Thursday, April 06, 2017

Nica Act

The U.S. Congress has revived the Nica Act from last year, while making it more stringent. The idea is that the United States should block international loans if Daniel Ortega doesn't follow some required conditions. An initial version passed the House in late 2016 but didn't get further than that. The new version has more conditions. From Ileana Ros-Lehtinen's own description, arguing that it's the same for other countries:

The act placed numerous conditions on aid for Honduras, Guatemala, and El Salvador including certification that the governments were taking effective steps to address 16 conditions, including combating corruption, protecting human rights, combat human smuggling and trafficking, and improving border security.

Nicaragua is a poor country and I don't tend to see depriving the poor as a great way of fostering democratization. It also has more than a whiff of forcing drug tests on welfare recipients. Plus, unless I am missing something, Ros-Lehtinen is talking about aid, whereas the bill is about loans. It's worth noting that some in the Nicaraguan opposition thinks it matters, though.

I am liable to listen to Luis Almagro, clearly no shrinking violet on such matters, who does not support it.

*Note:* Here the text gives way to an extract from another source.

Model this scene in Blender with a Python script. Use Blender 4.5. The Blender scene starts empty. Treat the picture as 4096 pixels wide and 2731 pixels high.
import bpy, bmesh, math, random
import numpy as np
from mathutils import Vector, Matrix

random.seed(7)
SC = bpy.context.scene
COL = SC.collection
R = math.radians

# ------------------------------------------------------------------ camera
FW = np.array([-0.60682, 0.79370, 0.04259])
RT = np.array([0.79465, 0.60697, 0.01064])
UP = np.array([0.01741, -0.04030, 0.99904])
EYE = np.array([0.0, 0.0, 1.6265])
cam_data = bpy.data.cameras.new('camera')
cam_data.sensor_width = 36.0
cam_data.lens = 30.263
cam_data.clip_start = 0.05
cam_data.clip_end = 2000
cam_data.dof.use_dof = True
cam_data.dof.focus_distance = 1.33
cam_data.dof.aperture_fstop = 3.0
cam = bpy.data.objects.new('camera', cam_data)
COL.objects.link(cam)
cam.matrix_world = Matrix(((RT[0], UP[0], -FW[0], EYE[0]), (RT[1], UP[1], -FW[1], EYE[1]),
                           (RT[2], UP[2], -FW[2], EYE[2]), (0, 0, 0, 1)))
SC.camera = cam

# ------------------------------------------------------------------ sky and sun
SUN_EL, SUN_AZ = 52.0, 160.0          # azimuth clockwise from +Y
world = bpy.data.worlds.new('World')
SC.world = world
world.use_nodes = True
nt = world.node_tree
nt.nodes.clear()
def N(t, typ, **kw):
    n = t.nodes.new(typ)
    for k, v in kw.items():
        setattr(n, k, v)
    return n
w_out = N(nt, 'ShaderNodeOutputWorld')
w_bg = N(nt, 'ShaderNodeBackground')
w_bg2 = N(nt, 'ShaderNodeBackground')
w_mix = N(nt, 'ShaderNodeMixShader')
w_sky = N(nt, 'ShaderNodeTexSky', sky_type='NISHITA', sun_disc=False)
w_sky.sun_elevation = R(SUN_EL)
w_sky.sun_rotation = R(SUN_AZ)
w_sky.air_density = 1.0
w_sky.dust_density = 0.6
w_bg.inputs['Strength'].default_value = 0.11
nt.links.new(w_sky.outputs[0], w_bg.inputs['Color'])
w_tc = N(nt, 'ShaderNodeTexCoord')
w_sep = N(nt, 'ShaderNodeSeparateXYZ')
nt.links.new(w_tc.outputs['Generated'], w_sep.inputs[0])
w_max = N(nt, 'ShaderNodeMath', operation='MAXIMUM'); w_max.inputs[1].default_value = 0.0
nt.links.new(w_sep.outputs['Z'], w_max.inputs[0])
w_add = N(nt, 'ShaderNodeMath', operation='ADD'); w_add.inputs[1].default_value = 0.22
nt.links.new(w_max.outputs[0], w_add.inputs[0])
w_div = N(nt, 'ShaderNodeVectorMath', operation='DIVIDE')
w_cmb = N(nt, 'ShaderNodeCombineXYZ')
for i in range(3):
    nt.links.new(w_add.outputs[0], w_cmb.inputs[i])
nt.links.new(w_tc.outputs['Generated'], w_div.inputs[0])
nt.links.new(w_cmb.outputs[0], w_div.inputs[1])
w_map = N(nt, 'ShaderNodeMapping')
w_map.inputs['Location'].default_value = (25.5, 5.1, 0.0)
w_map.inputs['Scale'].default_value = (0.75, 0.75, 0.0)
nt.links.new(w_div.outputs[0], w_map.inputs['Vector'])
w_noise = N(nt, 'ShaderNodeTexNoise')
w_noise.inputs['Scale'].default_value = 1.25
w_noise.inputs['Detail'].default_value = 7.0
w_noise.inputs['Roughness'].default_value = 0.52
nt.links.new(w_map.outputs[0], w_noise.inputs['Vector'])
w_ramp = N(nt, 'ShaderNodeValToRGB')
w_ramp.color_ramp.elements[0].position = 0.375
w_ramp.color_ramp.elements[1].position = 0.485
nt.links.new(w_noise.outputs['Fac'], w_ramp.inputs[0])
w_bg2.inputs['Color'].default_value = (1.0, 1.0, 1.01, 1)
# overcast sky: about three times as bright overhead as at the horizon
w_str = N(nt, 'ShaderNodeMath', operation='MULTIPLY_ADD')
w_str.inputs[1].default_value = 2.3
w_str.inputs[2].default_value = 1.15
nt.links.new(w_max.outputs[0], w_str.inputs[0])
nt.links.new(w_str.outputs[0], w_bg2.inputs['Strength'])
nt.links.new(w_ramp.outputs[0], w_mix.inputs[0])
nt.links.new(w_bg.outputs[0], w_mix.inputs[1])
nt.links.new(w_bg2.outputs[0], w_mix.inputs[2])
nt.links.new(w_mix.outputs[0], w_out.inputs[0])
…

The OAS General Secretariat considers that the bill, in the context of the present legislature, is not a productive contribution to the tasks that the Government of Nicaragua and the this General Secretariat are carrying out in terms of cooperation for democratic, electoral and institutional strengthening in the country, that have as a direct reference the principles and values of the Inter-American Democratic Charter.

Meanwhile, the Nicaraguan government issued a flowery and lengthy denunciation.